Message to Adolf Volume 2

Message to Adolf volume 2

It shouldn’t surprise me that I enjoyed the first volume more than this one. If you’re trying to build excitement, it’s a lot easier to keep introducing new twists and turns than to wrap them up in coherent fashion. Plus, there are a lot of years of war still to cover, although we do get quite the time jump on several occasions.

I’m sure the experience would have been much different, and perhaps preferable, if I wasn’t reading all these installments in one sitting, too. (The 19 chapters were originally published over two years.) Maybe then some of the events wouldn’t seem so abrupt.

As the book opens, the German Adolf is trying to tell Elisa, a Jewish girl he has a crush on, and her parents to leave the country to avoid a coming roundup. When the father (who strikes me as a collaborator) refuses, Adolf forces them to do what he says. There’s an intriguing theme here — that isn’t followed up on or made explicit, because this was an adventure comic — that even though Adolf is trying to help these Jews that mean something to him, he still views them as animals that he can tell what to do. Since they’re less than him, they should do whatever he says.

Message to Adolf volume 2

This Adolf remains an odd choice for protagonist, since his actions are despicable. He thinks nothing of asking for favors from a boy whose father he killed (although the boy doesn’t know that, of course). It’s odd positioning, where we’re reading about someone we shouldn’t identify with — but due to the genre, there’s a certain amount of empathizing with the lead character, since we spend so much time with him.

The hidden document with a devastating secret about Hitler once again appears, and frankly, I’m tired of it as a plot device. Especially since it provides a reason for Tezuka to beat up his characters, especially the women, while making me question why no one’s taken it public yet while constantly talking about how important it is to do so. I think I understand why the women keep getting beaten — I think it’s a way to rachet up the drama artificially for the male audience, similar to the way it’s become a cliche today for a writer to have a villain kill someone randomly to show how bad they are. However, it’s still tiring to read yet another scene of a female character getting raped or beaten or tortured.

I suspect the plotline with Colonel Honda’s son, who gets wrapped back into the story by turning out to be the nephew of a dead geisha from way back in the first book, and how he wants “to do my bit to help bury Japanese militarism” would mean more to the original readers. It may be that Japan’s occupation of Manchuria and their behavior during that period makes for an intriguing parallel to the Nazis, but I just don’t know enough about that foreign history.

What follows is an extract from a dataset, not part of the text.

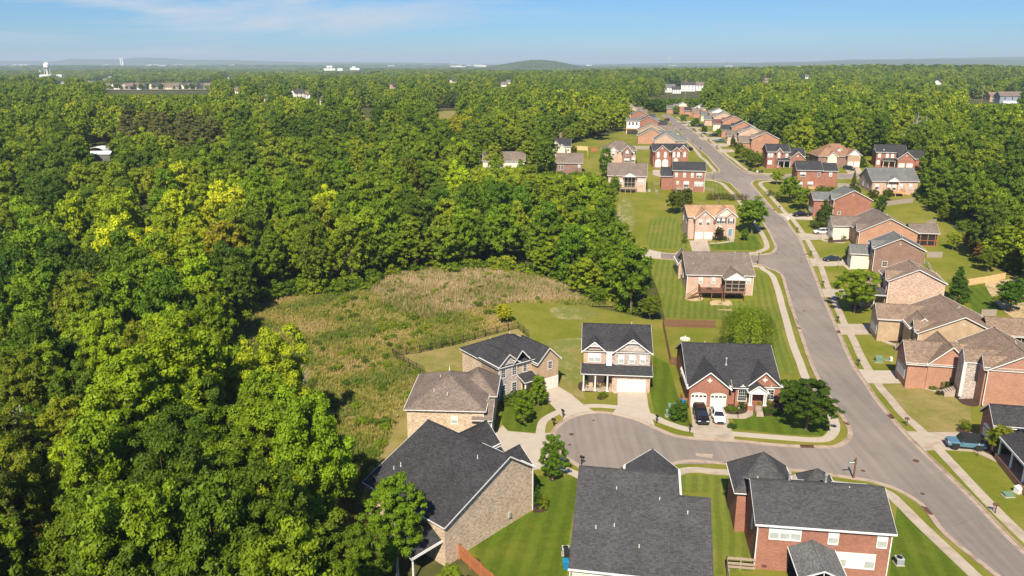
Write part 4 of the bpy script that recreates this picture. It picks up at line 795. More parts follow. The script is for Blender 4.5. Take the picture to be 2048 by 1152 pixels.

Possibly the most impressive sequence in this volume is a short series illustrating the attack on Pearl Harbor, an event that Osamu Tezuka speculates was known to be happening ahead of time by President Roosevelt. The art there is much darker and detailed, a surprising contrast from the cartoony figures used elsewhere.

Halfway through the book, after jumping ahead a number of years, the main characters are finally reunited, as the German Adolf returns to Japan to discover his mother has married Mr. Toge, who originally opened the series. The result is various threats and battles. It’s at this point, over 75% of the way through, that I began seriously feeling sympathy for Adolf, just because the author clearly has it out for him so badly. Misled, a mutt, he goes crazy, and everyone hates him. Yet he does relatively well for many years, while it’s a shame that he has to ruin so many others’ lives on his eventual way down.

The last two chapters jump ahead to the battles with the Arabs in the newly formed Israeli state, which feels out of place to me. (The publisher provided a review copy.)